Christian Poncet
A l’ombre du temps
Du 01 octobre au 30 novembre 2022
Les photographies de Christian Poncet sont immédiatement attirantes, souvent nostalgiques comme si elles prêtaient matière et forme à l’écho de nos souvenirs. L’attrait que nous éprouvons communément pour les rivages, qui font le sujet de cette série, explique partiellement cette puissance évocatoire,mais elle tient surtout à un mode particulier de représentation du paysage, à la magie du sténopé.
Le procédé de prise de vue qui porte ce nom capte la lumière à partir d’un trou minuscule pratiqué sur la face d’un boîtier de chambre noire : il nécessite un temps de pose important qui peut se chiffrer en heures, selon la luminosité ambiante. Cette lenteur d’imprégnation régénère la consistance de toutes les matières, car la lumière, s’attardant à s’incruster partout où elle se projette, compose une échelle de gris ouateuse et vaporeuse, en même temps qu’elle isole des noirs profonds. Avec le fondu des tonalités claires et le bougé des objets mouvants, un léger flou s’instaure, un flou d’atmosphère qui prête à ces paysages des allures impressionnistes renforcées par des ocelles sombres ou grisés dus aux intermittences de la lumière.

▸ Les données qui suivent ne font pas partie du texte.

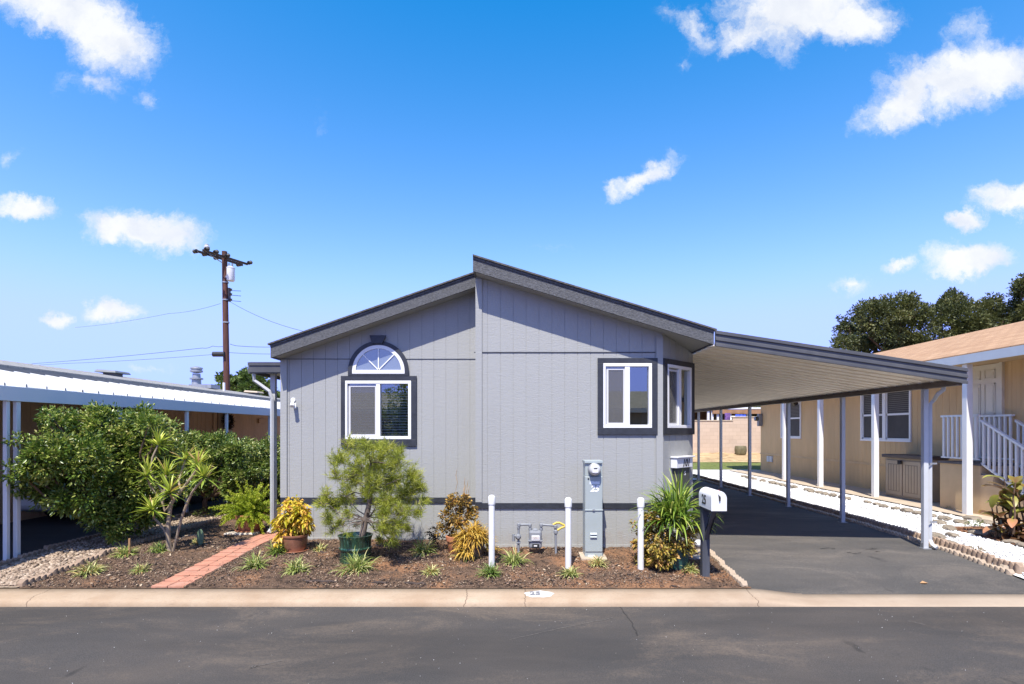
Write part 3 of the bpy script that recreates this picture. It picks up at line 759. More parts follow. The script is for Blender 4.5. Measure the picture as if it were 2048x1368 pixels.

Pour autant, l’allusion à la peinture est quasiment fortuite dans les photographies de Christian Poncet, même si l’on ne peut s’empêcher de noter la similarité de quelques effets de la technique du sténopé avec des procédés anciens comme le tirage au charbon ou la gomme bichromatée qui ont servi à concrétiser l’intention initiale du mouvement pictorialiste. Son écriture photographique met en place une zone d’indistinction entre le réel et l’irréel, entre le monde tel qu’on le reconnaît et tel qu’il n’apparaît jamais sous nos yeux, comme ce paysage de montagnes, romantique à souhait, qui environne un tremplin de skateboard étalé sur toute la largeur de l’image. Avec une même étrangeté, on se retrouve en pleine science-fiction avec un pont flottant, destiné à des baigneurs estivaux, qui prend l’allure d’une station spatiale surplombant une planète.
Ces photographies nous communiquent un sentiment d’incertitude qui vient des rêves :les horizons se rétrécissent et les limites qui séparent les rivages de la mer et la mer du ciel s’estompent dans des valeurs de gris brumeuses, différenciées seulement par leur degré de clarté. Dans des sites balnéaires désertés, les rives ne sont plus qu’un décor de fond presque effacé pour laisser place aux jeux graphiques des câbles, des amarres, des drisses, des pantoires, des pylônes ou des pilotis qui surgissent comme des fragments d’une architecture imaginaire.
L’effet onirique ainsi produit, qui se démarque de la fidélité qu’on accole facilement à l’idée de la photographie, n’est ici le fait d’aucune interprétation. Il est le résultat du seul impact de la lumière sur une surface sensible, sans intermédiaire, filtre ou objectif, pour altérer son enregistrement. Les sténopés de Christian Poncet sont des images « pures », des écritures de lumière qui placent sur le devant de leur scène la matière signifiante de la photographie. C’est elle qui, oblitérant à peine le sujet visé, parvient à confondre la rive et le rêve avec la même facilité que montre notre langage à distinguer ces deux mots par une seule voyelle.